FKK

Nunca fui um talento em decodificar siglas. Passei minha vida escolar atormentado por OSPB, depois tive de fazer meu RG e com dezoito conquistei a minha CNH. Através da ECT dei entrada no meu CPF e para conseguir votar o TRE de SC imprimiu o meu Título de eleitor. No Brasil há centenas de milhares de abreviaturas, siglas, acrônimos que por vezes complicam a vida. Para tudo existe uma junção de letras maiúsculas correspondentes a um conjunto de palavras que significam algo.

Quando éramos pequenos, dizíamos que fazíamos parte da VASP, ou seja, Vagabundos Anônimos Sustentados pelos Pais. Provavelmente hoje ninguém lembra o inocente trocadilho, até mesmo porque nem a verdadeira VASP (Viação Aérea São Paulo) existe mais.

Nem ouso entrar nas siglas universais do momento, tais como: Wi-Fi, DVD-RW, SMS, USB, URL, MBA, RSS. Se vocês querem saber o que significam, curtam o Lista 10.

Aqui na Alemanha obviamente também existem siglas que podem complicar uma vida. Durante o verão, como sempre faço, acabei por assumir um grupo de férias com pessoas portadoras de necessidades especiais. Viajamos para Erfurt, capital da Turíngia, uma cidade que zela pela acessibilidade e tem como lema “uma cidade livre de barreiras”.

Era um dia quente, desses que ultrapassam os quarenta graus. Não ventava e uma sensação de sufocamento tomava conta de nós. O que poderia eu oferecer em uma situação dessas? Assim como são poucos os dias infernais, por aqui também são raros os lugares climatizados, ou seja, um museu estava fora de cogitação. Eis então que algum dos nossos sugeriu uma piscina pública para podermos nadar e brincar.

Soube que havia um local desses perto do hotel onde nos encontrávamos e assim, depois de uma caminhada de quinze minutos, estávamos nós a relaxar em uma famosa piscina pública alemã, com direito a posteriores micoses e tudo mais…

O senhor Nuvem (tradução literal do nome), que não gosta de tomar banho de piscina pública (não tiro a razão dele.

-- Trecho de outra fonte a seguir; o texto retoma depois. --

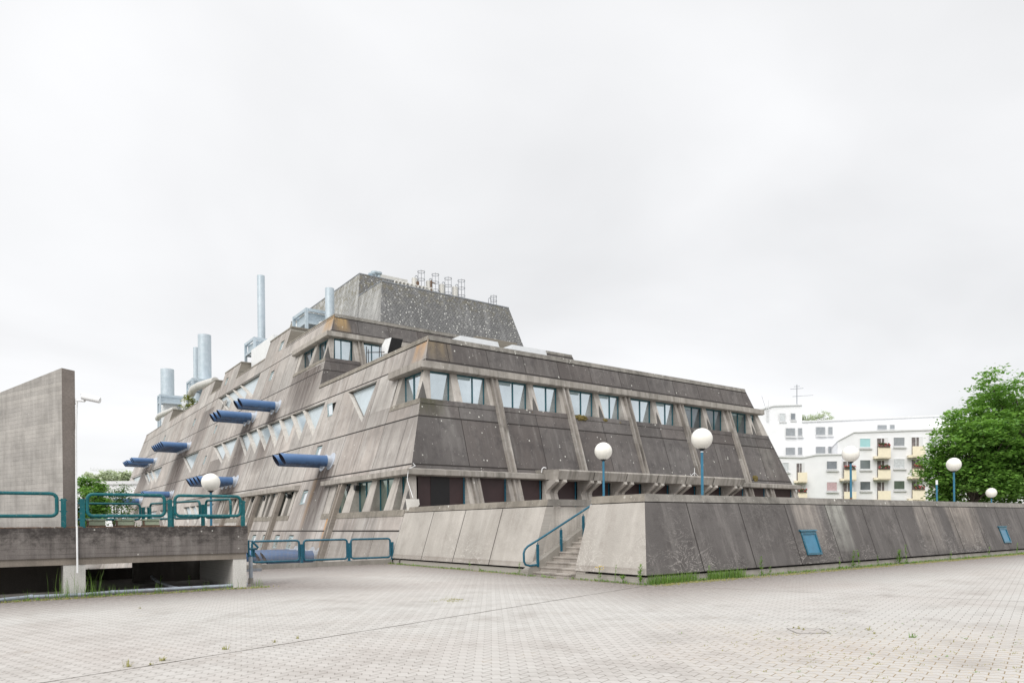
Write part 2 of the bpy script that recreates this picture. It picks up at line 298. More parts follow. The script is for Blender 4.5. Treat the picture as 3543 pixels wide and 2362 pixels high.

O único de nós a ter, depois de uma semana, os dedos livres de perebas), havia comprado dias antes uma máquina fotográfica digital e queria passar a tarde a fotografar o verão. Devido ao grande número de pessoas ao redor da piscina era impossível fazê-lo ali. Sugeri então que ele subisse uma escada que ficava logo atrás da guarita do salva-vidas. Intui que lá em cima havia uma sacada e ele conseguiria captar boas imagens da cidade, do céu e das árvores ao nosso redor.

Havia, no entanto, uma sigla que eu ignorei. FKK! Três simpáticas letras em um losango amarelo que me trouxeram um grande problema. Senhor Nuvem subiu e, em poucos minutos, voltou escoltado por dois seguranças e uma senhora a gritar “pervertido! pervertido!”.

Fiquei louco, saltei da piscina e também fui tirar satisfação. Afinal, o senhor Nuvem é de uma inocência infantil e eu sou prova disso. Assim que apresentei a carteira de identificação onde constava que o meu protegido era portador de necessidades especiais, os tais seguranças me agarraram e me arrastaram até uma pequena sala onde uma mulher telefonava para a polícia.

Com dedo em riste indagaram-me por que eu, como responsável pelo grupo, deixei o senhor Nuvem entrar em uma zona FKK para tirar fotografias e qual era a minha intenção com tudo aquilo. Desesperado, eu perguntei para eles o que significava FKK.

O mundo parou. A mulher colocou o telefone no gancho, os seguranças me olharam, se entreolharam e depois de um mórbido silencio, perguntaram a minha profissão, nacionalidade e quanto tempo eu estava na Alemanha.

Contei-lhes que era brasileiro, que fazia quatro anos que eu morava no país e estava me formando em pedagogia social. Um deles, o maior, esbugalhou os olhos, aumentou a voz e soletrou F.K.K., depois, em tom de explicação, continuou… Frei, Körper, Kultur, ou seja, livre cultura do corpo ou, para nós, naturalismo.

Tudo fez sentido. Tanto para eles, que perceberam a minha ingenuidade, quanto para mim mesmo que, por estupidez, ignorei a tal placa. Enfim, a polícia não apareceu, eu fui liberado e reencontrei o grupo que, junto com Simone, me aguardava deveras preocupado.

Antes de deixar o local um dos seguranças, em tom cavernoso, me alertou: “Cuidado, tem coisas da cultura alemã que não se aprende na escola. FKK é só uma delas“.